Commentary by Sharon Keilthy

Jiminy Eco Toys is the world’s first eco toy store. Since starting it in 2018, as my eco-activism, I’ve learned a lot about what ‘sustainable’ means for toys. I’m using this Sustainable Toys column here at Spirit of Play to share that with you. I want to inspire you to help the toy industry protect our children’s planet and future as well as making them happy!

The case for change in toys: from linear to circular

Sharon Keilthy and her daughter.

Many leading toy makers are already experimenting with very exciting improvements like recycled plastic and bioplastic, our industry is just at the start of becoming sustainable, and most toys are still linear and intensely polluting and wasteful at start, middle, and end of their life cycle.

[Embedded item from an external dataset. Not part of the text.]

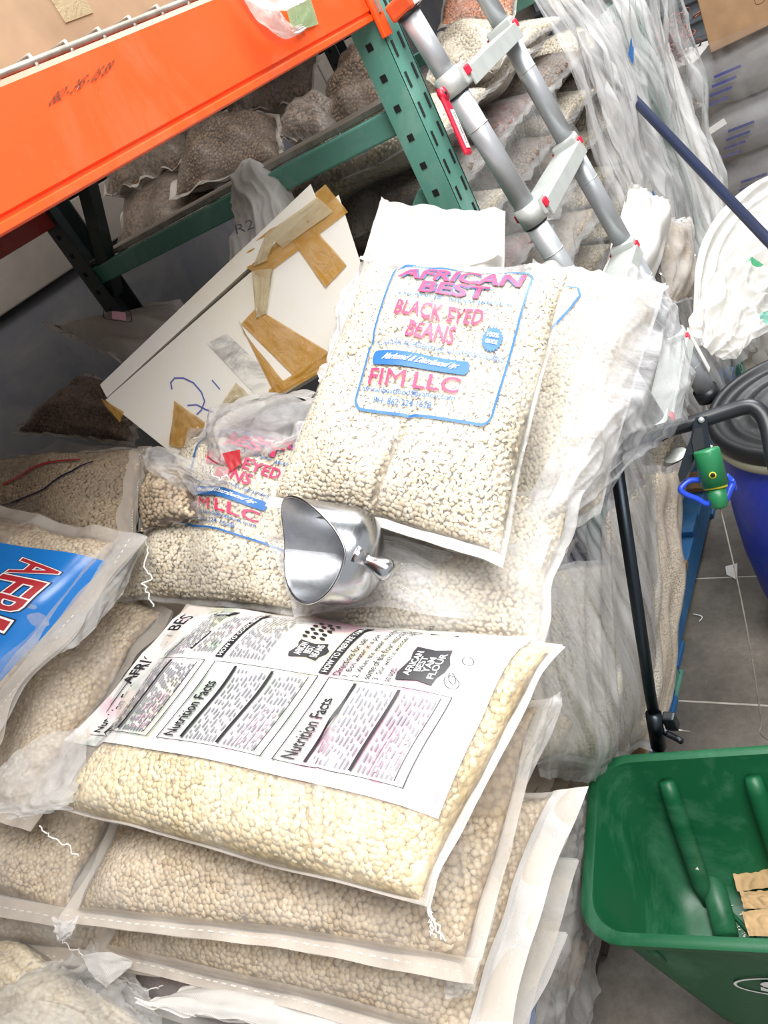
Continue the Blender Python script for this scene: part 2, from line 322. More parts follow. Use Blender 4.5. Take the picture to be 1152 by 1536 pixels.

Important note: I’m not writing this to make you feel guilty. Rather, so that we can all act together to solve it, we first need to be clear on the problem.

  1. A toy’s start-of-life is highly polluting. We are in a climate crisis and Ellen MacArthur estimates humanity’s use of plastic contributes 6% of global carbon emissions. Toys is the world’s most plastic-intensive industry, with 90% made from virgin petro-plastic1. Most then travel 22,000 km to us from China2. All emitting so much CO2 we'd have to plant 1 billion trees to absorb it3!
  2. A toy’s mid-life is hit-and-miss. The average child under 12 in the developed world receives about €450 per year of new toys4. How many hours does each get used? Some studies show toys disused within a month. Broken toys are hard-to-impossible to repair – toy makers don’t yet as standard offer spare parts, repair manuals, or repair services. Toy libraries and toy rental services exist but are usually local, small-scale, community initiatives – not the mainstream at-scale norm.
  3. A toy’s end-of-life is a waste problem for families, local authorities, and charity shops. It's sadly usually socially-unacceptable to re-gift a used toy. Charity shops often decline soft toy donations (and some decline all toys). Most toys are mixed-material so not recyclable. And if they do get "recycled", most toys actually get downcycled into park benches etc.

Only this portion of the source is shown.